Hier sind eine Reihe von sehr schönen Kunstwerken entstanden, wie die Bitterfelder Wasserfront, die ich sehr bewundere, oder den Pegelturm, der leider unter dem Sturm etwas gelitten hat. Wie man im Nordraum den einen oder anderen See verbinden kann, das muss noch zu Ende diskutiert werden. Insgesamt gesehen, finde ich es aber richtig, wenn wir bei dem Leipziger Neuseenland von einer der größten Landschafts- oder Wasserbaustellen Europas sprechen. Wenn Sie heute durch die Stadt gehen oder wenn Sie heute über die Kanäle, Mühlgräben und Flüsse der Stadt fahren und die Stadt vom Wasser aus erleben, kann man sich überhaupt nicht mehr erinnern, wie das 1990 mal ausgesehen hat.

Die Entwicklung geht schnell.
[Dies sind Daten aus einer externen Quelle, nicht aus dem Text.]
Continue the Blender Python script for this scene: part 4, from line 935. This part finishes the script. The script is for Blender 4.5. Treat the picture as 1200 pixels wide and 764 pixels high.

Die ersten 10 Jahre sind vorbei. Was wird sich in fünf Jahren weiter im Leipziger Neuseenland entwickelt haben? Was wird es dann Neues geben?
(Steinbach): Ich denke, wir biegen jetzt auf eine relativ lange Zielgerade ein, aber schon jetzt ist absehbar, wie das Leipziger Neuseenland einmal aussehen wird. Wir werden in Kürze die Verbindung von Leipzig über den Floßgraben und die Schleuse Cospuden bis zum Cospudener See haben. Ich denke, wir werden bis 2014 vom Cospudener See in den Zwenkauer See kommen. Und ich hoffe auch, dass wir in dieser Zeit etwa die Schleuse zwischen dem Markkleeberger See und dem Störmthaler See fertig haben. Und mindestens beim Kanal vom Markkleeberger See ins Unterwasser des AGRA-Wehres wird man mit dem Bau begonnen haben und erahnen können, welchen Weg er nehmen wird. Wann der Kanal fertig sein wird, das kann heute noch keiner sagen. Man muss sehr genau überlegen, wie die bestehenden Raumwiderstände verträglich und gesetzeskonform bewältigt werden können. Aber ich denke schon, dass man in wenigen Jahren mindestens die Ansätze dafür sieht.